Locations of Conflict: The Southern Seizure of Federal Property from November 1860 to April 1861

Saturday, January 9, 2016
Galleria Exhibit Hall (Hilton Atlanta)
Rachel Deale, University of Alabama
My research analyzes the southern seizure of federal forts, customs houses, arsenals, post offices, and courthouse before the firing on Fort Sumter.  Previous scholarship has paid very little attention to the capture of federal property and the decline of federal authority in the South prior to the Sumter crisis.  When dealing with the secession movement scholars have focused nearly all of their attention on Charleston, South Carolina, the site of the only remaining federal presence in the Deep South when Lincoln took office.  In doing so, historians have not considered how the secessionists’ earlier actions provoked war and shaped President Abraham Lincoln’s and Confederate President Jefferson Davis’s handling of the secession crisis.  My research examines both how the Buchannan Administration’s policy allowed Deep South secessionists to seize federal property and the implications this had for the origins of the war.
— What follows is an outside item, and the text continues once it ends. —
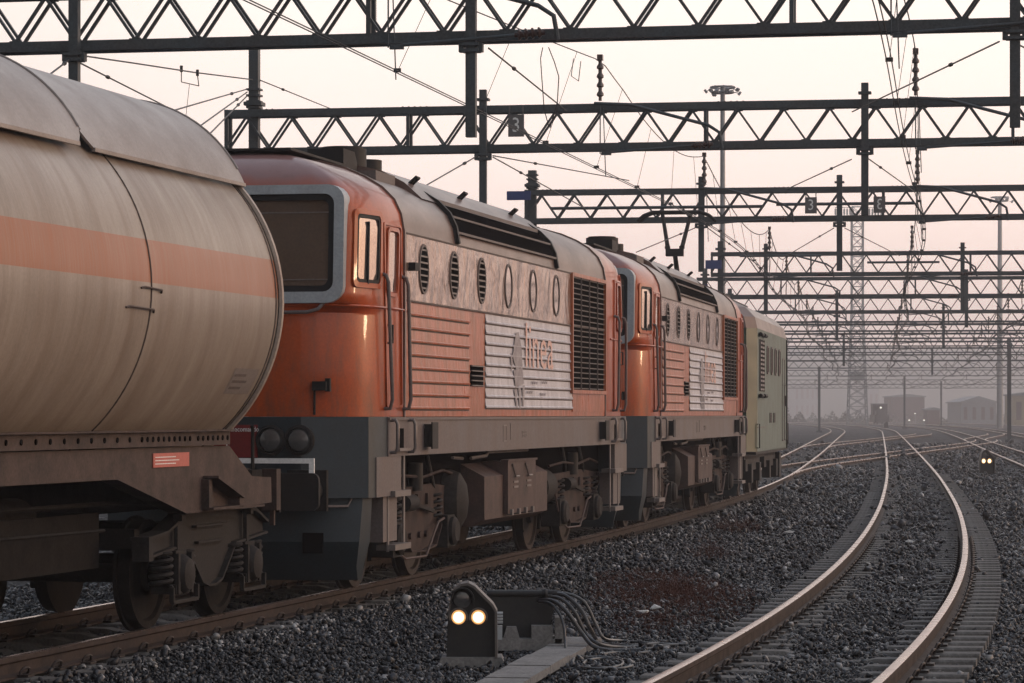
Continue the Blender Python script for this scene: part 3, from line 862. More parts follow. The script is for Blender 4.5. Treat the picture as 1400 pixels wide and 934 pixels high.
def tank_wagon():
    yb = 25.75
    p = PA.at(yb); th = math.atan(PA.slope(yb) + .006)
    root = empty('tank_wagon', p + Vector((-.12, 0, 0)), -th)
    tag(root, "cream gas tank wagon with orange waist band and grey sunshield at the left edge", "tank wagon")
    Y1 = .62; Y0 = -11.2; Rr = 1.53; ZC = 2.80
    mb = MB()
    mb.lathe([(Y0 - .45, .02), (Y0 - .4, .55), (Y0 - .25, 1.1), (Y0, Rr - .02), (Y0 + .1, Rr), (Y1 - .1, Rr), (Y1, Rr - .015), (Y1 + .25, 1.12), (Y1 + .4, .56), (Y1 + .45, .02)], (0, 0, ZC), (0, 1, 0), 96)
    mb.build('tank_barrel', K['tank'], root, 30)
    mb = MB()
    mb.lathe([(Y1 - .035, Rr), (Y1 - .03, Rr + .028), (Y1 + .0, Rr + .034), (Y1 + .03, Rr + .02), (Y1 + .035, Rr - .06)], (0, 0, ZC), (0, 1, 0), 96, caps=False)
    mb.build('end_ring', K['cream_rim'], root)
    for y in (-2.62, -5.72, -8.5, Y1 - .13):
        mb = MB(); n = 90
        mb.tube([(math.cos(2 * math.pi * k / n) * (Rr + .0), y, ZC + math.sin(2 * math.pi * k / n) * (Rr + .0)) for k in range(n)], .010, 6, closed=True)
        mb.build('weld_seam', K['seam_rib_shade'], root)
    # sunshield: two overlapping curved sheets with a rolled lower lip
    def shield(ya, yb_, r, slope):
        mb = MB(); n = 44; a0, a1 = R(23.5), R(156.5); zc = 3.34
        g = []
        for k in range(n + 1):
            a = a0 + (a1 - a0) * k / n
            e = .16 * max(0, 1 - min(k, n - k) / 3.) ** 2
            row = []
            for rr in (r, r - .02):
                for y in (ya + (e if slope[0] else 0), yb_ - (e if slope[1] else 0)):
                    row.append(mb.vert((math.cos(a) * rr, y, zc + math.sin(a) * rr)))
            g.append(row)
        for A, B in zip(g, g[1:]):
            mb.face((A[0], A[1], B[1], B[0])); mb.face((A[2], B[2], B[3], A[3])); mb.face((A[0], B[0], B[2], A[2])); mb.face((A[1], A[3], B[3], B[1]))
        for A in (g[0], g[-1]): mb.face((A[0], A[2], A[3], A[1]))
        o = mb.build('sunshield', K['shield'], root, 40)
        for a in (a0, a1):
            mb = MB()
            mb.bar((math.cos(a) * (r - .005), ya + .16 * slope[0], zc + math.sin(a) * (r - .005) - .008), (math.cos(a) * (r - .005), yb_ - .16 * slope[1], zc + math.sin(a) * (r - .005) - .008), .03, .03)
            mb.build('lip', K['shield'], o)
        k_ = 24
        for yy in (ya + .02, yb_ - .02):
            mb = MB(); mb.tube([(math.cos(R(30 + 120 * j / k_)) * (r + .004), yy, zc + math.sin(R(30 + 120 * j / k_)) * (r + .004)) for j in range(k_ + 1)], .012, 6)
            mb.build('edge_bead', K['shield'], o)
    shield(-3.12, Y1 + .02, 1.297, (1, 0))
    shield(-6.6, -3.17, 1.325, (0, 1))
    shield(-10.9, -6.75, 1.297, (1, 1))
    # brackets hidden under the shield
    for y in (-9, -6.7, -4.5, -2.9, -.9, .3):
        for a in (R(49), R(131)):
            mb = MB(); mb.bar((math.cos(a) * 1.52, y, ZC + math.sin(a) * 1.50), (math.cos(a) * 1.57, y, ZC + math.sin(a) * 1.57), .06, .06)
            mb.build('shield_bracket', K['seam_rib_shade'], root)
    # small handles / marks on the flank
    for (ya, yb_, z) in ((-2.85, -2.4, 2.79), (-3.15, -2.55, 2.63)):
        mb = MB(); x = lambda z: math.sqrt(Rr ** 2 - (z - ZC) ** 2)
        mb.tube([(x(z) + .003, ya, z - .01), (x(z) + .02, ya + .04, z), (x(z) + .02, yb_ - .04, z - .01), (x(z) + .003, yb_, z - .03)], .009, 6)
        mb.build('grab_hook', K['seam_rib_shade'], root)
    flank = lambda u, v, off: (math.sqrt(max(0, Rr ** 2 - (v - ZC) ** 2)) + off, u, v)
    dp = curved((-.25, .40, 1.98, 2.20), flank, .003).build('data_panel', K['shield'], root, 60)
    for k in range(3): curved((-.20, .1 + .08 * (k % 2), 2.02 + .055 * k, 2.042 + .055 * k), flank, .005).build('lettering', K['frame'], dp, 60)
    # saddle strip with its row of bolt holes
    zs0, zs1 = 1.54, 1.66
    mb = MB()
    for sx in (-1, 1):
        mb.bar((sx * 1.24, -10.8, 1.60), (sx * 1.24, .02, 1.60), .05, .12); mb.bar((sx * 1.24, -10.8, 1.665), (sx * 1.24, .02, 1.665), .16, .014)
    mb.build('saddle_strip', K['wagon'], root)
    mb = MB()
    y = -10.5
    while y < -.05:
        mb.cyl((1.262, y, 1.60), (1.272, y, 1.60), .022, 8)
        y += .27 if y < -2.4 else (.125 if not (-1.05 < y < -.9) else .2)
    mb.build('bolt_row', K['void'], root)
    # solebar
    for sx in (-1, 1):
        fn = lambda u, v, d: (sx * (1.21 + d), u, v)
        mb = MB()
        poly = [(-10.6, 1.53), (.10, 1.53), (.72, 1.25), (1.26, 1.23), (1.28, 1.0), (.3, .98), (-1.0, .98), (-2.6, 1.30), (-10.6, 1.30)]
        mb.prism(poly, fn, -.02, .02)
        low = [(-10.6, 1.30), (-2.6, 1.30), (-1.0, .98), (1.05, .98)]
        for a, c in zip(low, low[1:]): mb.bar(fn(*a, -.05), fn(*c, -.05), .16, .018)
        mb.bb(sx * 1.2, sx * 1.30, -.62, -.54, 1.0, 1.25); mb.bb(sx * 1.2, sx * 1.34, -.62, .16, .99, 1.01)
        mb.bar(fn(-.58, 1.27, .09), fn(.12, 1.08, .09), .14, .02)
        mb.bb(sx * 1.2, sx * 1.34, .06, .16, .99, 1.10)
        mb.build('solebar', K['wagon'], root, 20)
    mb = MB(); mb.bb(-1.15, 1.15, .95, 1.25, .98, 1.30); mb.bb(-.35, .35, -10.6, .95, .95, 1.28); mb.build('underframe', K['wagon_dark'], root, 0)
    mb = MB(); mb.bb(1.232, 1.24, -1.80, -.95, 1.37, 1.485); o = mb.build('label_plate', K['label'], root, 0)
    mb = MB()
    for k in range(3): mb.bb(1.2405, 1.2425, -1.76, -1.28 + .08 * (k % 2), 1.395 + .027 * k, 1.402 + .027 * k)
    mb.build('lettering', K['white'], o, 0)
    for sx in (-1, 1):
        mb = MB(); x = sx * .875
        mb.bb(x - .2, x + .2, 1.25, 1.30, .88, 1.25)
        mb.lathe([(0, .15), (.36, .15), (.36, .11), (.5, .11), (.5, .15), (.53, .17), (.54, .1)], (x, 1.28, 1.06), (0, 1, 0), 24)
        mb.bb(x - .26, x + .26, 1.80, 1.83, .89, 1.25); mb.build('buffer', K['black'], root)
        mb = MB(); mb.bb(x + sx * .18, x + sx * .33, 1.5, 1.62, .92, 1.30); mb.bar((x + sx * .27, 1.56, .92), (x + sx * .27, 1.56, .78), .04, .04)
        mb.build('corner_bracket', K['wagon'], root)
    mb = MB(); mb.tube([(1.0, 1.42, 1.30), (1.0, 1.42, 1.66), (1.0, 1.40, 1.70)], .018, 8); mb.bb(.72, 1.06, 1.3, 1.75, 1.27, 1.29); mb.build('lamp_iron', K['bogie'], root)
    freight_bogie(root, 0.0); freight_bogie(root, -9.6)
    # added box and plate block light gaps under the frame; brake gear, pipes
    mb = MB(); mb.bb(-.75, .75, -8.0, -1.75, .55, 1.0); mb.build('added_dark_box', K['wagon_dark'], root, 0)
    mb = MB(); mb.bb(-1.15, 1.15, -10.5, .9, 1.30, 1.32); mb.build('added_block_plate', K['wagon_dark'], root, 0)
    mb = MB(); mb.cyl((.5, -4.2, .95), (.5, -2.9, .95), .2, 18); mb.tube([(.9, -9, 1.1), (.9, -2, 1.08), (.9, .2, 1.0)], .02, 6); mb.tube([(1.05, -6, .9), (1.05, -2.4, .88)], .015, 6)
    mb.build('brake_gear', K['wagon_dark'], root)


tank_wagon()

# ================================================================== orange diesel locomotive
HW = 1.42
NOSE_UP = [(0, 0), (.6, .01), (1.0, .03), (1.19, .05), (1.25, .10), (1.295, .22), (1.345, .45), (1.40, .80), (1.42, 1.1)]
NOSE_LO = [(0, 0), (.5, .02), (.85, .07), (1.05, .16), (1.20, .30), (1.31, .50), (1.38, .73), (1.41, .94), (1.42, 1.1)]
EZ = [(1.78, 7.58), (2.3, 7.60), (2.78, 7.58), (2.88, 7.55), (3.0, 7.53), (3.67, 7.47), (3.85, 7.45), (4.0, 7.42), (4.13, 7.34), (4.24, 7.22), (4.33, 7.08), (4.40, 6.92), (4.44, 6.75), (4.45, 6.6)]
WZ = [(1.78, 1.42), (3.67, 1.42), (3.85, 1.39), (4.0, 1.32), (4.13, 1.19), (4.24, 1.01), (4.33, .80), (4.40, .55), (4.44, .28), (4.45, .005)]
itp = lambda t, x: float(np.interp(x, [k[0] for k in t], [k[1] for k in t]))
CABN, CABF = -5.95, 5.38     # cab / engine room boundaries


def nose_poly(z):
    f = min(1, max(0, (z - 2.80) / .10))
    k = itp(WZ, z) / HW
    return [((a[0] * (1 - f) + b[0] * f) * k, a[1] * (1 - f) + b[1] * f) for a, b in zip(NOSE_LO, NOSE_UP)], itp(EZ, z)


def nose_map(end):
    """a: distance round the outline from the middle of the nose (right side +); returns point, end = -1 near, +1 far"""
    def fn(a, z, off=0.):
        poly, E = nose_poly(z)
        pts = [Vector((l, d)) for l, d in poly] + [Vector((poly[-1][0], 3.0))]
        s_ = abs(a); acc = 0
        for p, q in zip(pts, pts[1:]):
            L_ = (q - p).length
            if acc + L_ >= s_ or q is pts[-1]:
                t = (s_ - acc) / L_; v = p + (q - p) * t; d = (q - p).normalized(); break
            acc += L_
        nrm = Vector((d.y, -d.x))       # outward: right / to the nose
        v = v + nrm * off
        sg = 1 if a >= 0 else -1
        return Vector((sg * v.x, end * (E - v.y), z))
    return fn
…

Following Lincoln’s election many southerners believed that the “Black Republicans” had launched a deliberate plan to destroy slavery, reduce southern political power, and undermine state sovereignty.  As many southerners saw it, secession alone was not enough to safeguard homes, family, slaves, and sovereignty from potential abolitionist violence.  In hopes of insuring peaceful secession, preventing coercion, and possible slave insurrections southerners seized federal property within each state’s borders.  This poster will include a map that illustrates all the locations of southern seizures from December 1860 to April 12, 1861.  The map will document when, where, and who captured the public property.  By mapping out the property captured by secessionists, the poster will demonstrate that despite southern political and military leaders insistence that their actions were peaceful, the capture of federal property were clearly acts of war.